=== Collected material ===

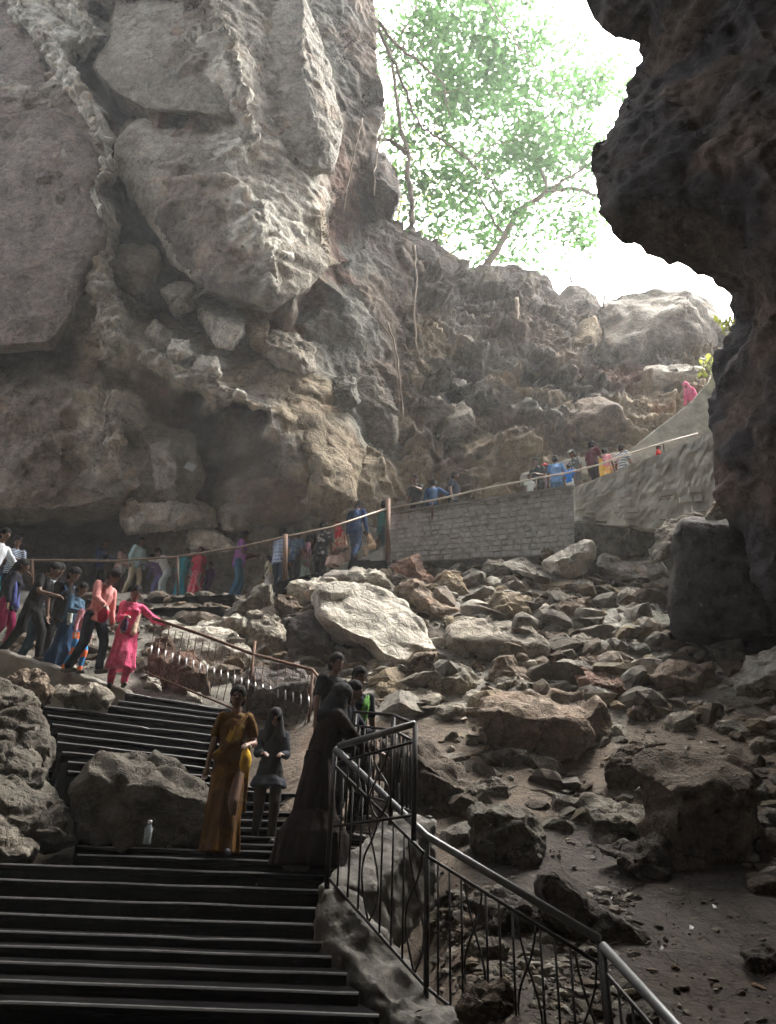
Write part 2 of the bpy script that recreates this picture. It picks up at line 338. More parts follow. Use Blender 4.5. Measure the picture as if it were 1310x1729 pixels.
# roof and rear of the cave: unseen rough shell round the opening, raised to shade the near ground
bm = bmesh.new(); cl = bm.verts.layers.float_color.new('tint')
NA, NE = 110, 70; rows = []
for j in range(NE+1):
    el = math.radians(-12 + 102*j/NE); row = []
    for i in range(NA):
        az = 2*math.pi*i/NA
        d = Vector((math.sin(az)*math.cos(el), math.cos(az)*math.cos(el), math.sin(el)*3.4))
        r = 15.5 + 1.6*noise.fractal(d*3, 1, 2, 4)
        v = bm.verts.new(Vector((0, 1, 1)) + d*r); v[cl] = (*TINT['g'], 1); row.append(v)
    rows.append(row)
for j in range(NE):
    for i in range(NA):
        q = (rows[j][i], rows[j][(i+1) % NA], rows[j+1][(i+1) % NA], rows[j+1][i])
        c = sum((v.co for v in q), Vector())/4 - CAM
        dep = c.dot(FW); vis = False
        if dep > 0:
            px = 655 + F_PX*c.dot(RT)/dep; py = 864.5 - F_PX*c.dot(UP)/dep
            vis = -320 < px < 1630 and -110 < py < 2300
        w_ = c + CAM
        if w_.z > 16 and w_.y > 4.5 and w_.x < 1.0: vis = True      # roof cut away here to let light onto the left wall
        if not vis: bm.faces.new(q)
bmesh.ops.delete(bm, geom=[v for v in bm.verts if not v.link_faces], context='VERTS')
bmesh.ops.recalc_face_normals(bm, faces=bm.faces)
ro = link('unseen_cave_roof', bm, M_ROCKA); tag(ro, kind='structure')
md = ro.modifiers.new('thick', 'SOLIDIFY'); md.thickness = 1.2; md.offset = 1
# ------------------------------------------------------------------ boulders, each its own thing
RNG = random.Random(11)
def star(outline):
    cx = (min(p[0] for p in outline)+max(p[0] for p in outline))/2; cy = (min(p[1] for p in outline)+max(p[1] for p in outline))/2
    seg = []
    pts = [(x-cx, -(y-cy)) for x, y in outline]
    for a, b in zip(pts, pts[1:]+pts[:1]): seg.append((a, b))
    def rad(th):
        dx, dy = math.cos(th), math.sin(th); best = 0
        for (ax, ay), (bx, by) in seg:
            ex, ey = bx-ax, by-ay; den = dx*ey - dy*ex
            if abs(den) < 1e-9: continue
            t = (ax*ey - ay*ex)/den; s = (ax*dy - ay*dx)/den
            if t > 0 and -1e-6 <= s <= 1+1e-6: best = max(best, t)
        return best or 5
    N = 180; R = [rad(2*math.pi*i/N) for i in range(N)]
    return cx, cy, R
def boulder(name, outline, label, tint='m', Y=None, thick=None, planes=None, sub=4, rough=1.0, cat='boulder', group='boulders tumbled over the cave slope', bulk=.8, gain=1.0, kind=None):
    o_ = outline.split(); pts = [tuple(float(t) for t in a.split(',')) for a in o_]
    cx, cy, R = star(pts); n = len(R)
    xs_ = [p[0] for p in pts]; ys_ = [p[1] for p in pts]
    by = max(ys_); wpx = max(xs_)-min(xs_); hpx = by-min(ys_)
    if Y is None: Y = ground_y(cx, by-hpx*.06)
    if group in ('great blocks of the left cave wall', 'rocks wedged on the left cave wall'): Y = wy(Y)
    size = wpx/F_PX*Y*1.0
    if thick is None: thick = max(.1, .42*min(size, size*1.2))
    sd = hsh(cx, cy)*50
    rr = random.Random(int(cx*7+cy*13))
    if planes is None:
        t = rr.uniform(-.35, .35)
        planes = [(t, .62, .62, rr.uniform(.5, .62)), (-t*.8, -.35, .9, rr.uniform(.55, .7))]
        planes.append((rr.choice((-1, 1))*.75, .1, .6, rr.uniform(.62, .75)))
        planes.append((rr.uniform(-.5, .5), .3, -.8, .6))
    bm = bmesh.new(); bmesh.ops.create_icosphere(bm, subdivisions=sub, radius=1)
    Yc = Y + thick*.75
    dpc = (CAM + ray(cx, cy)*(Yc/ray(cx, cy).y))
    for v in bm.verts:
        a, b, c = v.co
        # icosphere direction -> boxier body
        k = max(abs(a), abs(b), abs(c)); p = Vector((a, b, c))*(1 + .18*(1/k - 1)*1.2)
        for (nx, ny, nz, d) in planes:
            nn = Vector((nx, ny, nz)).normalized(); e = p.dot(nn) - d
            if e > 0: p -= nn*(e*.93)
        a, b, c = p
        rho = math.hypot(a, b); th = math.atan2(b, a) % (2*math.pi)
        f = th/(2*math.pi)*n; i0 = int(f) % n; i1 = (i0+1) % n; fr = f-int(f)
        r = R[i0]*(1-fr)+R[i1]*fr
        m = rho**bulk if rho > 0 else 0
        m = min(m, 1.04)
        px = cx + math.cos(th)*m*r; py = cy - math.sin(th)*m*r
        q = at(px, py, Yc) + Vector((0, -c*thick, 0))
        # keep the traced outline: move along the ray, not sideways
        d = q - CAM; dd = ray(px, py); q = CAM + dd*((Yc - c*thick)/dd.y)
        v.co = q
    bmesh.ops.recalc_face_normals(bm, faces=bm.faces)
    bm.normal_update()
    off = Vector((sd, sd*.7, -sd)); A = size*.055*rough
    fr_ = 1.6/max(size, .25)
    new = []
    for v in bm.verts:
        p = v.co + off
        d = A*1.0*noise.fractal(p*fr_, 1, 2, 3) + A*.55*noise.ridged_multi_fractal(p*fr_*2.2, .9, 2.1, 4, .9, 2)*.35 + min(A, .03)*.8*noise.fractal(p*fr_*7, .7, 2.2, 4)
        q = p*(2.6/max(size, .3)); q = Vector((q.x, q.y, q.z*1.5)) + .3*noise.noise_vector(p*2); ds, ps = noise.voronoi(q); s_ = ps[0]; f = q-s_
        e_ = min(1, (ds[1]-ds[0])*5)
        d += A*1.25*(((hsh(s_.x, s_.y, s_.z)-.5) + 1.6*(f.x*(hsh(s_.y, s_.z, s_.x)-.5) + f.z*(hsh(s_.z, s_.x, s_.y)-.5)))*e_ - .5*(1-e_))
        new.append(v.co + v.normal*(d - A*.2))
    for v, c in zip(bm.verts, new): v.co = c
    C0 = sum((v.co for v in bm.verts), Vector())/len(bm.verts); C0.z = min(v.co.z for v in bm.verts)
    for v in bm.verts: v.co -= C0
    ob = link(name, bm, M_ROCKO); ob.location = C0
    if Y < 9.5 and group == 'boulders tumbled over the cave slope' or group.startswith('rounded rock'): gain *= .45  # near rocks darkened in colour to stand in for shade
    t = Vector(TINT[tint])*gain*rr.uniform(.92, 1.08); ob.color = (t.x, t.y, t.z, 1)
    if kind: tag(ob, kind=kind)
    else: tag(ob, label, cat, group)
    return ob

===

§ **Directions**: Restate the data above exactly, stripping out each image.

§ **Completed exercise**:
Write part 2 of the bpy script that recreates this picture. It picks up at line 338. More parts follow. Use Blender 4.5. Measure the picture as if it were 1310x1729 pixels.
# roof and rear of the cave: unseen rough shell round the opening, raised to shade the near ground
bm = bmesh.new(); cl = bm.verts.layers.float_color.new('tint')
NA, NE = 110, 70; rows = []
for j in range(NE+1):
    el = math.radians(-12 + 102*j/NE); row = []
    for i in range(NA):
        az = 2*math.pi*i/NA
        d = Vector((math.sin(az)*math.cos(el), math.cos(az)*math.cos(el), math.sin(el)*3.4))
        r = 15.5 + 1.6*noise.fractal(d*3, 1, 2, 4)
        v = bm.verts.new(Vector((0, 1, 1)) + d*r); v[cl] = (*TINT['g'], 1); row.append(v)
    rows.append(row)
for j in range(NE):
    for i in range(NA):
        q = (rows[j][i], rows[j][(i+1) % NA], rows[j+1][(i+1) % NA], rows[j+1][i])
        c = sum((v.co for v in q), Vector())/4 - CAM
        dep = c.dot(FW); vis = False
        if dep > 0:
            px = 655 + F_PX*c.dot(RT)/dep; py = 864.5 - F_PX*c.dot(UP)/dep
            vis = -320 < px < 1630 and -110 < py < 2300
        w_ = c + CAM
        if w_.z > 16 and w_.y > 4.5 and w_.x < 1.0: vis = True      # roof cut away here to let light onto the left wall
        if not vis: bm.faces.new(q)
bmesh.ops.delete(bm, geom=[v for v in bm.verts if not v.link_faces], context='VERTS')
bmesh.ops.recalc_face_normals(bm, faces=bm.faces)
ro = link('unseen_cave_roof', bm, M_ROCKA); tag(ro, kind='structure')
md = ro.modifiers.new('thick', 'SOLIDIFY'); md.thickness = 1.2; md.offset = 1
# ------------------------------------------------------------------ boulders, each its own thing
RNG = random.Random(11)
def star(outline):
    cx = (min(p[0] for p in outline)+max(p[0] for p in outline))/2; cy = (min(p[1] for p in outline)+max(p[1] for p in outline))/2
    seg = []
    pts = [(x-cx, -(y-cy)) for x, y in outline]
    for a, b in zip(pts, pts[1:]+pts[:1]): seg.append((a, b))
    def rad(th):
        dx, dy = math.cos(th), math.sin(th); best = 0
        for (ax, ay), (bx, by) in seg:
            ex, ey = bx-ax, by-ay; den = dx*ey - dy*ex
            if abs(den) < 1e-9: continue
            t = (ax*ey - ay*ex)/den; s = (ax*dy - ay*dx)/den
            if t > 0 and -1e-6 <= s <= 1+1e-6: best = max(best, t)
        return best or 5
    N = 180; R = [rad(2*math.pi*i/N) for i in range(N)]
    return cx, cy, R
def boulder(name, outline, label, tint='m', Y=None, thick=None, planes=None, sub=4, rough=1.0, cat='boulder', group='boulders tumbled over the cave slope', bulk=.8, gain=1.0, kind=None):
    o_ = outline.split(); pts = [tuple(float(t) for t in a.split(',')) for a in o_]
    cx, cy, R = star(pts); n = len(R)
    xs_ = [p[0] for p in pts]; ys_ = [p[1] for p in pts]
    by = max(ys_); wpx = max(xs_)-min(xs_); hpx = by-min(ys_)
    if Y is None: Y = ground_y(cx, by-hpx*.06)
    if group in ('great blocks of the left cave wall', 'rocks wedged on the left cave wall'): Y = wy(Y)
    size = wpx/F_PX*Y*1.0
    if thick is None: thick = max(.1, .42*min(size, size*1.2))
    sd = hsh(cx, cy)*50
    rr = random.Random(int(cx*7+cy*13))
    if planes is None:
        t = rr.uniform(-.35, .35)
        planes = [(t, .62, .62, rr.uniform(.5, .62)), (-t*.8, -.35, .9, rr.uniform(.55, .7))]
        planes.append((rr.choice((-1, 1))*.75, .1, .6, rr.uniform(.62, .75)))
        planes.append((rr.uniform(-.5, .5), .3, -.8, .6))
    bm = bmesh.new(); bmesh.ops.create_icosphere(bm, subdivisions=sub, radius=1)
    Yc = Y + thick*.75
    dpc = (CAM + ray(cx, cy)*(Yc/ray(cx, cy).y))
    for v in bm.verts:
        a, b, c = v.co
        # icosphere direction -> boxier body
        k = max(abs(a), abs(b), abs(c)); p = Vector((a, b, c))*(1 + .18*(1/k - 1)*1.2)
        for (nx, ny, nz, d) in planes:
            nn = Vector((nx, ny, nz)).normalized(); e = p.dot(nn) - d
            if e > 0: p -= nn*(e*.93)
        a, b, c = p
        rho = math.hypot(a, b); th = math.atan2(b, a) % (2*math.pi)
        f = th/(2*math.pi)*n; i0 = int(f) % n; i1 = (i0+1) % n; fr = f-int(f)
        r = R[i0]*(1-fr)+R[i1]*fr
        m = rho**bulk if rho > 0 else 0
        m = min(m, 1.04)
        px = cx + math.cos(th)*m*r; py = cy - math.sin(th)*m*r
        q = at(px, py, Yc) + Vector((0, -c*thick, 0))
        # keep the traced outline: move along the ray, not sideways
        d = q - CAM; dd = ray(px, py); q = CAM + dd*((Yc - c*thick)/dd.y)
        v.co = q
    bmesh.ops.recalc_face_normals(bm, faces=bm.faces)
    bm.normal_update()
    off = Vector((sd, sd*.7, -sd)); A = size*.055*rough
    fr_ = 1.6/max(size, .25)
    new = []
    for v in bm.verts:
        p = v.co + off
        d = A*1.0*noise.fractal(p*fr_, 1, 2, 3) + A*.55*noise.ridged_multi_fractal(p*fr_*2.2, .9, 2.1, 4, .9, 2)*.35 + min(A, .03)*.8*noise.fractal(p*fr_*7, .7, 2.2, 4)
        q = p*(2.6/max(size, .3)); q = Vector((q.x, q.y, q.z*1.5)) + .3*noise.noise_vector(p*2); ds, ps = noise.voronoi(q); s_ = ps[0]; f = q-s_
        e_ = min(1, (ds[1]-ds[0])*5)
        d += A*1.25*(((hsh(s_.x, s_.y, s_.z)-.5) + 1.6*(f.x*(hsh(s_.y, s_.z, s_.x)-.5) + f.z*(hsh(s_.z, s_.x, s_.y)-.5)))*e_ - .5*(1-e_))
        new.append(v.co + v.normal*(d - A*.2))
    for v, c in zip(bm.verts, new): v.co = c
    C0 = sum((v.co for v in bm.verts), Vector())/len(bm.verts); C0.z = min(v.co.z for v in bm.verts)
    for v in bm.verts: v.co -= C0
    ob = link(name, bm, M_ROCKO); ob.location = C0
    if Y < 9.5 and group == 'boulders tumbled over the cave slope' or group.startswith('rounded rock'): gain *= .45  # near rocks darkened in colour to stand in for shade
    t = Vector(TINT[tint])*gain*rr.uniform(.92, 1.08); ob.color = (t.x, t.y, t.z, 1)
    if kind: tag(ob, kind=kind)
    else: tag(ob, label, cat, group)
    return ob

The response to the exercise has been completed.